▶ [Written problem]:
Without the pictures, can you quote each line below exactly?

▶ [Data lines]:
# # # # # # #

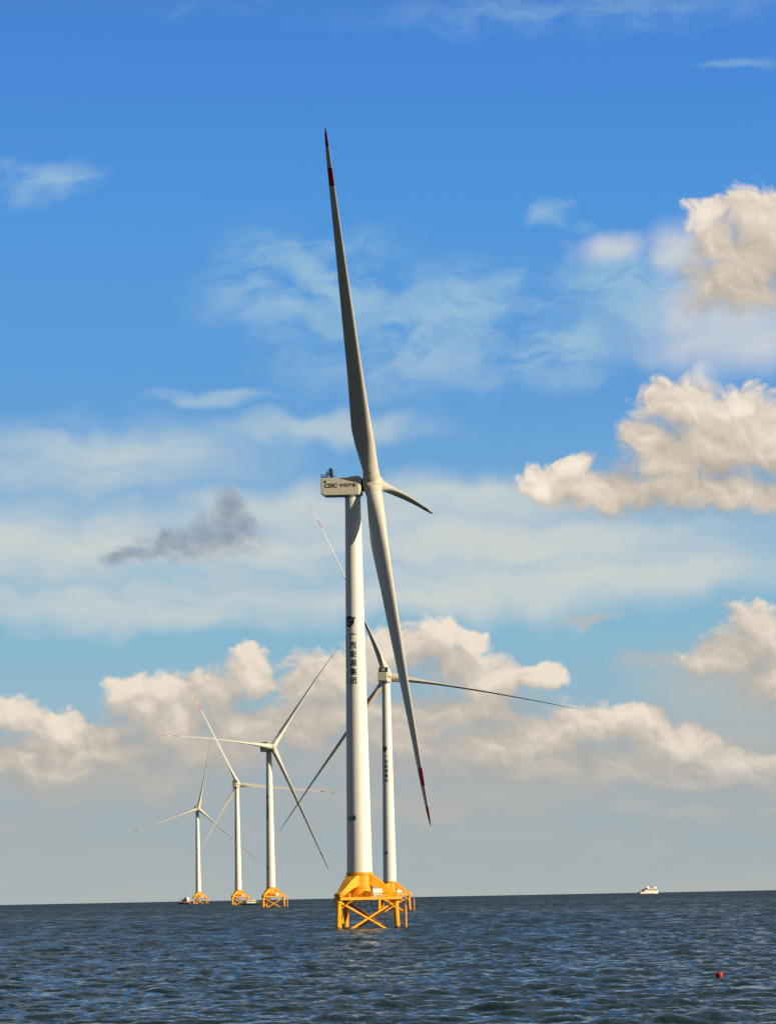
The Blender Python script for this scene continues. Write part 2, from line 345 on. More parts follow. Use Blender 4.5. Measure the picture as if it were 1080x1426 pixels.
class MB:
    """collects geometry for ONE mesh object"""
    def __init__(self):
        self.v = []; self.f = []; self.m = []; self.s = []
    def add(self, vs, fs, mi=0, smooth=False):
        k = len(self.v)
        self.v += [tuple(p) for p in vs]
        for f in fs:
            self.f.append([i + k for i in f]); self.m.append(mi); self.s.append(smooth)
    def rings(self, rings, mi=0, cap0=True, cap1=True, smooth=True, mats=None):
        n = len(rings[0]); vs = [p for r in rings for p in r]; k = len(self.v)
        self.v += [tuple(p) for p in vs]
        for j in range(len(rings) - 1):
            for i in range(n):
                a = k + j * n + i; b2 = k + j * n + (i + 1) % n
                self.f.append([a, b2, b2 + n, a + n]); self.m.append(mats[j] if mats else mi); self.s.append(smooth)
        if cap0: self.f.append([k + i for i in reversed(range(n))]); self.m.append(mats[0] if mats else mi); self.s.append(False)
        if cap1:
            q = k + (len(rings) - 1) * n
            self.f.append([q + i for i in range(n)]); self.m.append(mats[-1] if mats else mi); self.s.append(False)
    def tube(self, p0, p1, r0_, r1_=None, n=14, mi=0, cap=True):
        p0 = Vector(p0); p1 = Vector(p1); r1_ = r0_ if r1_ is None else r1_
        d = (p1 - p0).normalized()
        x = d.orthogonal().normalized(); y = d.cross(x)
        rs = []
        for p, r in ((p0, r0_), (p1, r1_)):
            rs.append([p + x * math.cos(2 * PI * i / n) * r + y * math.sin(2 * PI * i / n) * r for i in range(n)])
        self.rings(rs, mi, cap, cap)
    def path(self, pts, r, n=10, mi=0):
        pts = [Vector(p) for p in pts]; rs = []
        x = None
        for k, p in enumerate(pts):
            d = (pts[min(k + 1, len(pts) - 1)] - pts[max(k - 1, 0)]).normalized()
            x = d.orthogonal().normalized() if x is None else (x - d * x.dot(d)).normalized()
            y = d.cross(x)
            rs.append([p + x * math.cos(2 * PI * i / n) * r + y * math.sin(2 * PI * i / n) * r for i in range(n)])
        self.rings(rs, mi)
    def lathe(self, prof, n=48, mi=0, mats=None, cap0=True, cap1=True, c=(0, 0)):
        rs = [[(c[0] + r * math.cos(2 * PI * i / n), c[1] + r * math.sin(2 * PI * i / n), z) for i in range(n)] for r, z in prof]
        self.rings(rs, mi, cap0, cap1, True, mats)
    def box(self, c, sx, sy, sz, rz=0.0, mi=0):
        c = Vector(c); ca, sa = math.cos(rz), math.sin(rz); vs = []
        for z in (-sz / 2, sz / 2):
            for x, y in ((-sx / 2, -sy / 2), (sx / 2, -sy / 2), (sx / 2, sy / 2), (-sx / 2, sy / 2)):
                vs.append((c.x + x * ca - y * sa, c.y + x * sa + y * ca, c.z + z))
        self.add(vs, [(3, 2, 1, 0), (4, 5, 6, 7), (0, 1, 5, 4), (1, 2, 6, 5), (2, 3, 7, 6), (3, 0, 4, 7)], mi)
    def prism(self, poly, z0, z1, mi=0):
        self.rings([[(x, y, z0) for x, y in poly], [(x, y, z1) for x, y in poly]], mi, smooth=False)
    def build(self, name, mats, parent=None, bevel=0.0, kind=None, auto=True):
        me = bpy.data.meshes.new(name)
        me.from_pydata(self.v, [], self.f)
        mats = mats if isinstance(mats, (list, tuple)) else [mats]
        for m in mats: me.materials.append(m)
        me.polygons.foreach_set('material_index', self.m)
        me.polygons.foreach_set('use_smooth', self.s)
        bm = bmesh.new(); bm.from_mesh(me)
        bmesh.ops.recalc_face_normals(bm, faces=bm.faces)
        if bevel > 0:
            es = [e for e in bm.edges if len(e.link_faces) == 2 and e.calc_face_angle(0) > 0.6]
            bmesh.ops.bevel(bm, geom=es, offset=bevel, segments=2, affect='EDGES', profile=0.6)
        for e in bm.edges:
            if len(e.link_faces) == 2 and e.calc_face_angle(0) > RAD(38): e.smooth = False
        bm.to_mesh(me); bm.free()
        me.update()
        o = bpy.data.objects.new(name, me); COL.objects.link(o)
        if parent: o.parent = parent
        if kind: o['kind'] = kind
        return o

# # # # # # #

▶ [Full output]:
The Blender Python script for this scene continues. Write part 2, from line 345 on. More parts follow. Use Blender 4.5. Measure the picture as if it were 1080x1426 pixels.
class MB:
    """collects geometry for ONE mesh object"""
    def __init__(self):
        self.v = []; self.f = []; self.m = []; self.s = []
    def add(self, vs, fs, mi=0, smooth=False):
        k = len(self.v)
        self.v += [tuple(p) for p in vs]
        for f in fs:
            self.f.append([i + k for i in f]); self.m.append(mi); self.s.append(smooth)
    def rings(self, rings, mi=0, cap0=True, cap1=True, smooth=True, mats=None):
        n = len(rings[0]); vs = [p for r in rings for p in r]; k = len(self.v)
        self.v += [tuple(p) for p in vs]
        for j in range(len(rings) - 1):
            for i in range(n):
                a = k + j * n + i; b2 = k + j * n + (i + 1) % n
                self.f.append([a, b2, b2 + n, a + n]); self.m.append(mats[j] if mats else mi); self.s.append(smooth)
        if cap0: self.f.append([k + i for i in reversed(range(n))]); self.m.append(mats[0] if mats else mi); self.s.append(False)
        if cap1:
            q = k + (len(rings) - 1) * n
            self.f.append([q + i for i in range(n)]); self.m.append(mats[-1] if mats else mi); self.s.append(False)
    def tube(self, p0, p1, r0_, r1_=None, n=14, mi=0, cap=True):
        p0 = Vector(p0); p1 = Vector(p1); r1_ = r0_ if r1_ is None else r1_
        d = (p1 - p0).normalized()
        x = d.orthogonal().normalized(); y = d.cross(x)
        rs = []
        for p, r in ((p0, r0_), (p1, r1_)):
            rs.append([p + x * math.cos(2 * PI * i / n) * r + y * math.sin(2 * PI * i / n) * r for i in range(n)])
        self.rings(rs, mi, cap, cap)
    def path(self, pts, r, n=10, mi=0):
        pts = [Vector(p) for p in pts]; rs = []
        x = None
        for k, p in enumerate(pts):
            d = (pts[min(k + 1, len(pts) - 1)] - pts[max(k - 1, 0)]).normalized()
            x = d.orthogonal().normalized() if x is None else (x - d * x.dot(d)).normalized()
            y = d.cross(x)
            rs.append([p + x * math.cos(2 * PI * i / n) * r + y * math.sin(2 * PI * i / n) * r for i in range(n)])
        self.rings(rs, mi)
    def lathe(self, prof, n=48, mi=0, mats=None, cap0=True, cap1=True, c=(0, 0)):
        rs = [[(c[0] + r * math.cos(2 * PI * i / n), c[1] + r * math.sin(2 * PI * i / n), z) for i in range(n)] for r, z in prof]
        self.rings(rs, mi, cap0, cap1, True, mats)
    def box(self, c, sx, sy, sz, rz=0.0, mi=0):
        c = Vector(c); ca, sa = math.cos(rz), math.sin(rz); vs = []
        for z in (-sz / 2, sz / 2):
            for x, y in ((-sx / 2, -sy / 2), (sx / 2, -sy / 2), (sx / 2, sy / 2), (-sx / 2, sy / 2)):
                vs.append((c.x + x * ca - y * sa, c.y + x * sa + y * ca, c.z + z))
        self.add(vs, [(3, 2, 1, 0), (4, 5, 6, 7), (0, 1, 5, 4), (1, 2, 6, 5), (2, 3, 7, 6), (3, 0, 4, 7)], mi)
    def prism(self, poly, z0, z1, mi=0):
        self.rings([[(x, y, z0) for x, y in poly], [(x, y, z1) for x, y in poly]], mi, smooth=False)
    def build(self, name, mats, parent=None, bevel=0.0, kind=None, auto=True):
        me = bpy.data.meshes.new(name)
        me.from_pydata(self.v, [], self.f)
        mats = mats if isinstance(mats, (list, tuple)) else [mats]
        for m in mats: me.materials.append(m)
        me.polygons.foreach_set('material_index', self.m)
        me.polygons.foreach_set('use_smooth', self.s)
        bm = bmesh.new(); bm.from_mesh(me)
        bmesh.ops.recalc_face_normals(bm, faces=bm.faces)
        if bevel > 0:
            es = [e for e in bm.edges if len(e.link_faces) == 2 and e.calc_face_angle(0) > 0.6]
            bmesh.ops.bevel(bm, geom=es, offset=bevel, segments=2, affect='EDGES', profile=0.6)
        for e in bm.edges:
            if len(e.link_faces) == 2 and e.calc_face_angle(0) > RAD(38): e.smooth = False
        bm.to_mesh(me); bm.free()
        me.update()
        o = bpy.data.objects.new(name, me); COL.objects.link(o)
        if parent: o.parent = parent
        if kind: o['kind'] = kind
        return o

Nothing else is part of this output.